I had always had intense issues with my body, which I just couldn’t understand, and I felt so confused. I would frequently cry when getting dressed or if intimate with others – something as simple as a bath or a shower was an incredibly intimidating experience. I had always thought of it as a general dysmorphia, but understanding the experiences of other trans/nonbinary people (n.b: not all nonbinary people identify as trans, however, I personally do) brought so much of my experience into question. It was simultaneously terrifying and exciting. It made me realise ‘Wait, I’m not alone, and maybe there are things I can actually try that would make me feel better.’

At a similar point in time to my seriously questioning my gender identity, SOPHIE released the single ‘It’s Okay To Cry’, with accompanying video. This initiated a complete transformation of the cultural understanding of who SOPHIE was – previously they were an anonymous person who used vocal filters in interviews and altered their voice to sound like a child. One of my favourite moments was when they were asked, ‘Why do you sound like that?’ in a radio interview, and SOPHIE simply replied, ‘I’ve got a cough.’.

Suddenly, they were associated with an image and a face and a voice that was quantifiably theirs. Most importantly, this was the moment that SOPHIE arrived publicly. In the past they were someone who worked as a producer for notable names such as Madonna, and now they were SOPHIE: the icon, a new Madonna for current times; the immaterial girl who was shaking things up. To suddenly have someone who was so openly themself in the public eye was just mind-blowing.

This was followed by SOPHIE’s Grammy-nominated album, Oil of Every Pearl’s Un-Insides, a beautifully moving, frivolously playful, and unashamedly queer debut. The album developed the in-your-face, cartoonish timbres that we came to know as SOPHIE’s signature sound from the PRODUCT era – with songs such as ‘Faceshopping’ and ‘Ponyboy’ pushing this aesthetic even further. However, it also brought out a different, more vulnerable, and subtly experimental side to SOPHIE, with tracks such as the hauntingly bittersweet ‘Is It Cold In The Water?’

After getting in from work around a month ago, I bought my first pair of clippers and decided to cut my hair the shortest it has ever been. I wanted to look as masculine as I could. I spent hours researching hair editorials to find inspiration for a haircut that felt truly me. After I finished cutting my hair, I cried. I couldn’t believe that I could just be myself and that things could (and would) be okay. I was so happy and proud to finally be the most okay with myself, and my transness, that I have ever been.

I went to bed late, and the next morning I woke up to messages from friends to tell me that SOPHIE had passed away.

I was crushed. I didn’t know how to handle the information. SOPHIE had completely changed my relationship with music. I had spent hours and hours over the past few years trying to figure out how to create sounds as visceral as theirs. There’s something about SOPHIE’s sound work that, as soon as they are involved in the production of a song, you can instantly hear it. SOPHIE’s music was unbelievably original and unapologetically unique. They had completely changed me, and ultimately had helped me to accept myself by being so undeniably themself.

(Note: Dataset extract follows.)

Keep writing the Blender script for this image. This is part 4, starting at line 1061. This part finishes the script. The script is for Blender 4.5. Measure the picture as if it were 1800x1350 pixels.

Loss is so difficult. I was excited about a future with SOPHIE being involved in the art world, and it seemed like everything was changing so much. The representation of trans artists in the public eye is so much more present than ever before, with the likes of Dorian Electra, 100 Gecs, and Arca. The world will never be the same after SOPHIE’s influence, with fans all over the world creating tribute concerts, digital club nights, and other responses to pay tribute after their passing.

SOPHIE has transfigured culture for so many people – not only myself. They encouraged us to laugh, cry, dance and understand ourselves better than ever before. So, if you have never heard their work before, go out and listen! If you have: re-listen and feel everything. SOPHIE will not, and must not, ever be forgotten.